Who should win: The smart money is on "Anatomy."

Who could surprise us: "The Holdovers"

David Hemingson's script, filled with dark humor and character complexities, is the only script that could beat "Anatomy," but it's a long shot.

Best Adapted Screenplay

Jeffrey Wright in "American Fiction."
Jeffrey Wright in "American Fiction."MGM/Orion

The nominees:
"American Fiction"
"Barbie"
"Oppenheimer"
"Poor Things"
"The Zone of Interest"

Who will win: "American Fiction"

Cord Jefferson's writing-directing effort starring Jeffrey Wright as a frustrated author who uses a pen name to write a stereotypical "Black" book only to find it hailed as a masterpiece goes deep on issues of race and identity.
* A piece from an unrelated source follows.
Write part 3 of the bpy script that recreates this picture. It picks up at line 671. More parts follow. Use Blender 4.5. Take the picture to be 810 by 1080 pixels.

But its comedic elements are what make it a standout and a frontrunner in this category.

Who should win: "Poor Things"

Personally, I thought this was one of Yorgos Lanthimos' strongest scripts, with its dark comedy and unique, well-developed characters. But do not expect it to be called on Oscar night in this category.

Who could surprise us: "Oppenheimer"

Believe it or not, this is one of the few categories of the evening where "Oppenheimer" is the underdog. It would be a shock if the movie won in this category, but a win would show just how much of a favorite the movie is with the voters.

Best Cinematography

Cillian Murphy as J. Robert Oppenheimer in "Oppenheimer."
Cillian Murphy in "Oppenheimer."Universal Pictures

The nominees:
"El Conde"
"Killers of the Flower Moon"
"Maestro"
"Oppenheimer"
"Poor Things"

Who will win: "Oppenheimer"

Famed cinematographer Hoyte van Hoytema ("Dunkirk," "Tenet," "Nope") once again brings Nolan's vision to the screen, and it likely will result in an Oscar win.

Hoytema's tight shots of Cillian Murphy as Oppenheimer convey the genius, ego, and ultimate pain the character is burdened with. In many ways, Hoytema's lens does more to showcase the character than Nolan's words.

Who should win: "Poor Things"

Excuse me while I gush about "Poor Things" again. Robbie Ryan's camera work in this movie — with its funky fish eye lenses and vistas of fictional locales — is a joy to watch. If this were any other year, he'd be the frontrunner in this category.

Who could surprise us: No surprises here. Gonna be "Oppenheimer."

Best Original Song

Margot Robbie as Barbie in "Barbie."
Margot Robbie in "Barbie."Jaap Buitendijk/Warner Bros.

The nominees:
"The Fire Inside" — Diane Warren ("Flamin' Hot")
"I'm Just Ken" — Mark Ronson and Andrew Wyatt ("Barbie")
"It Never Went Away" — Jon Batiste ("American Symphony")
"Wahzhazhe (A Song for My People)" — Scott George ("Killers of the Flower Moon")
"What Was I Made For?" — Billie Eilish and Finneas O'Connell ("Barbie")

Who will win: "What Was I Made For?" — Billie Eilish and Finneas O'Connell ("Barbie")

Sadly, "Barbie" will likely not be taking home many Oscars, but this one is a lock for a win. And along with the prize, we'll also see Billie Eilish perform this song at the show.

Who should win: Definitely Billie and Finneas.

Who could surprise us: We wish we could see a path where Diane Warren, who has been nominated 15 times over her career but has never won, gets the gold. But it's not going to happen. Again.